What is %? This makes no sense at all to me.

Then I substituted in #'s and repeated the procedure for M(3). I took the result from the left acceleration and subtracted it from the larger right acceleration.

Since the accelerations of all three masses are equal just treat all three masses as one mass. Then use the fact that the net force is (M3 - M1)g. It is that simple.

AM

 

[Dooga Blackrazor]

W(2) = The weight of object two. The Fnet of object two is determined by -M(2)a because it is going down. The % is being used as division.

How can you make the masses equal when M(1) is ona table and the other masses are hanging from it. The higher weight of mass 3 is what pulls M(1) to the right, but M(2) has an acceleration which slows the acceleration to the right.

 

[Andrew Mason]

W(2) = The weight of object two. The Fnet of object two is determined by -M(2)a because it is going down. The % is being used as division.
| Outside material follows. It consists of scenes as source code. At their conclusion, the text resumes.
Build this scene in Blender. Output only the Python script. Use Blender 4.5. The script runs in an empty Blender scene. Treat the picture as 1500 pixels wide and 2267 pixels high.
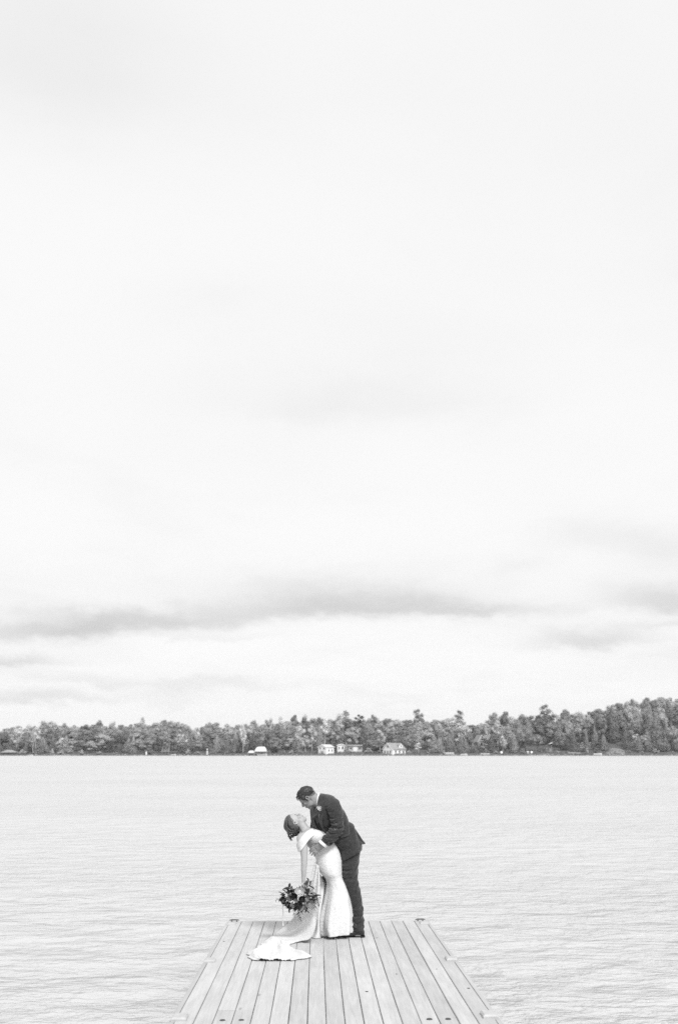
import bpy, bmesh, math, random
import numpy as np
from mathutils import Vector, Matrix, noise

SC = bpy.context.scene
COL = SC.collection
R = math.radians

# ------------------------------------------------------------------ camera
FPX, CX, CY = 2204.0, 750.0, 1133.5          # 35 mm lens on a 36 mm high frame of 2267 pixels
PITCH = math.atan(527.5 / FPX)               # camera tilted up
CAMZ = 2.06
cam = bpy.data.cameras.new('camera')
cam.sensor_fit = 'VERTICAL'; cam.sensor_height = 36.0; cam.sensor_width = 24.0
cam.lens = 35.0; cam.clip_start = 0.1; cam.clip_end = 9000.0
cam.dof.use_dof = True; cam.dof.focus_distance = 12.0; cam.dof.aperture_fstop = 2.5
camo = bpy.data.objects.new('camera', cam); COL.objects.link(camo)
camo.location = (0, 0, CAMZ); camo.rotation_euler = (math.pi / 2 + PITCH, 0, 0)
SC.camera = camo
SC.render.engine = 'CYCLES'
SC.cycles.max_bounces = 6; SC.cycles.diffuse_bounces = 3; SC.cycles.glossy_bounces = 3
SC.cycles.transparent_max_bounces = 8; SC.cycles.sample_clamp_direct = 1.2; SC.cycles.sample_clamp_indirect = 1.2
try: SC.cycles.use_denoising = False      # the photograph is grainy
except Exception: pass
SC.view_settings.view_transform = 'Standard'; SC.view_settings.look = 'None'
SC.view_settings.exposure = 1.2; SC.view_settings.gamma = 1.0
SC.view_settings.use_curve_mapping = False

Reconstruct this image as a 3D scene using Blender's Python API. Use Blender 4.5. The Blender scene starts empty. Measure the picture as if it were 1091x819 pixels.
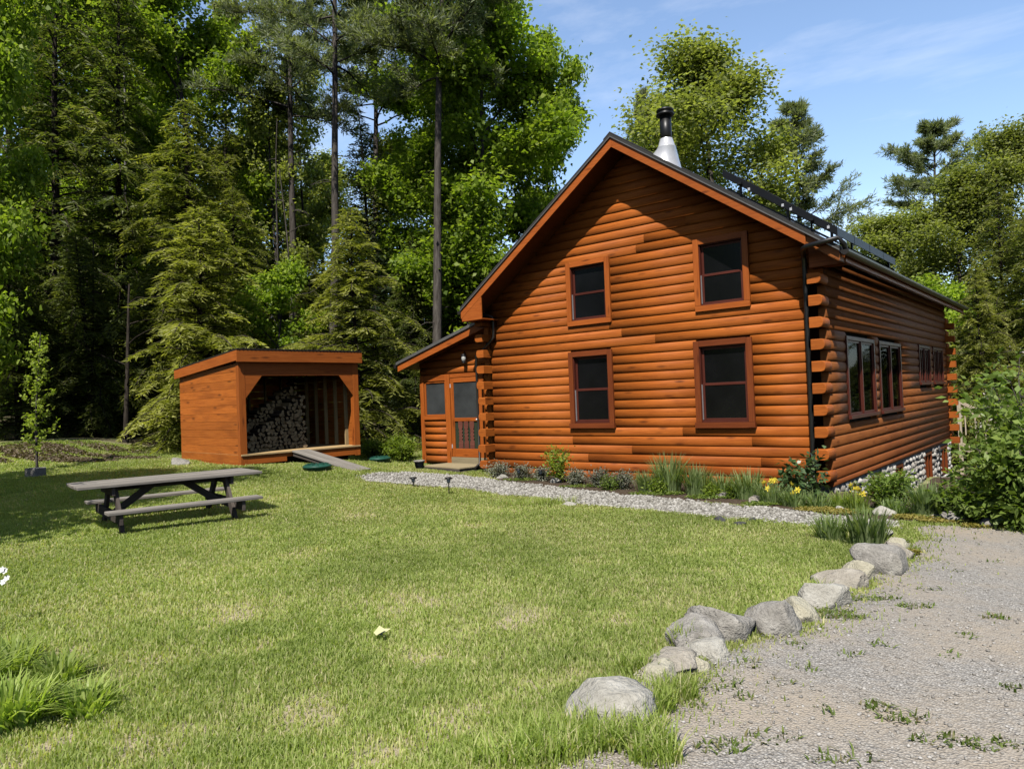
import bpy, math, random
import numpy as np
from mathutils import Vector, Matrix

random.seed(7)
rng = np.random.default_rng(11)
scene = bpy.context.scene
C = scene.collection

# ------------------------------------------------------------------ camera
F_PX, YAW, PITCH, ROLL = 767.92, -0.6910693, 0.0212517, -0.0386375
CAM = np.array([3.9803, -13.2641, 1.6239])
_fw = np.array([math.sin(YAW) * math.cos(PITCH), math.cos(YAW) * math.cos(PITCH), math.sin(PITCH)])
_r0 = np.array([math.cos(YAW), -math.sin(YAW), 0.0])
_u0 = np.cross(_r0, _fw)
_r = math.cos(ROLL) * _r0 + math.sin(ROLL) * _u0
_u = -math.sin(ROLL) * _r0 + math.cos(ROLL) * _u0
cam_data = bpy.data.cameras.new('camera')
cam = bpy.data.objects.new('camera', cam_data)
C.objects.link(cam)
m = Matrix.Identity(4)
for i in range(3):
    m[i][0], m[i][1], m[i][2], m[i][3] = _r[i], _u[i], -_fw[i], CAM[i]
cam.matrix_world = m
cam_data.sensor_fit = 'HORIZONTAL'
cam_data.sensor_width = 36.0
cam_data.lens = F_PX / 1091.0 * 36.0
cam_data.clip_start = 0.05
cam_data.clip_end = 3000.0
scene.camera = cam

# ------------------------------------------------------------------ terrain height
_ctl = np.array([
    (-7.5, -.6, -.13), (-4, -.6, -.15), (0, -.6, -.2), (-4, -2.6, -.15), (0, -3, -.2), (3, -3, -.24), (5, -9, -.15),
    (4, -13, -.12), (1, -11, -.12), (-3, -9, -.08), (-6.5, -8.3, .02), (-9.5, -8.0, .1), (-8.2, -6.0, .1), (-9.4, -.3, -.08), (-12.5, -.8, .12),
    (-10.8, -3.0, .3), (-11.3, -4.6, .36), (-14.6, -4.4, .4), (-14, -1, .42), (-14.5, -8, .35), (-20, -6, 1.0), (-20, 2, 1.2),
    (-30, 0, 1.9), (-30, -12, 1.7), (-24, 14, 1.6), (-12, 12, .6), (-10, 6, .25), (-6, 20, -.4), (-15, 28, .6), (2.5, 1.0, -.42), (1.5, 3, -.62), (1.5, 6, -.95),
    (1.5, 13, -1.25), (6, 10, -1.2), (8, 1, -.5), (8, -4, -.3), (3, 22, -1.4), (12, 25, -1.2), (20, 10, -.9), (14, -6, -.3), (-3, 40, -.8), (-14, -16, .25), (-5, -16, .0)])


def gz(x, y):
    x = np.asarray(x, float); y = np.asarray(y, float)
    d2 = (x[..., None] - _ctl[:, 0]) ** 2 + (y[..., None] - _ctl[:, 1]) ** 2
    w = 1.0 / (d2 + .8) ** 1.7
    return (w * _ctl[:, 2]).sum(-1) / w.sum(-1)


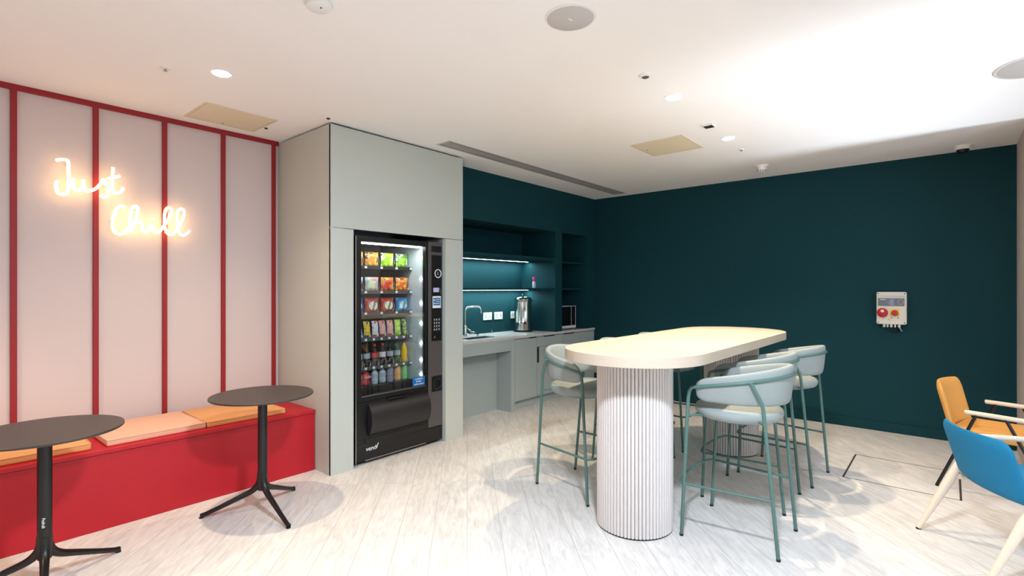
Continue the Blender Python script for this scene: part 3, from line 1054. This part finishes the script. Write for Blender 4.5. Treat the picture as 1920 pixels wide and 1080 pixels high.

How can you make the masses equal when M(1) is ona table and the other masses are hanging from it. The higher weight of mass 3 is what pulls M(1) to the right, but M(2) has an acceleration which slows the acceleration to the right.

It is the difference in the weight of M3 and M1 that provides the acceleration to the system.

$$(M_1 + M_2 + M_3)a = M_3g - M_1g$$

$$a = g\frac{M_3 - M_1}{M_1 + M_2 + M_3} = 9.8 * \frac{1}{7.5} = 1.31 m/s^2$$

AM

 

[Dooga Blackrazor]

Ok, I've got it now. Thanks!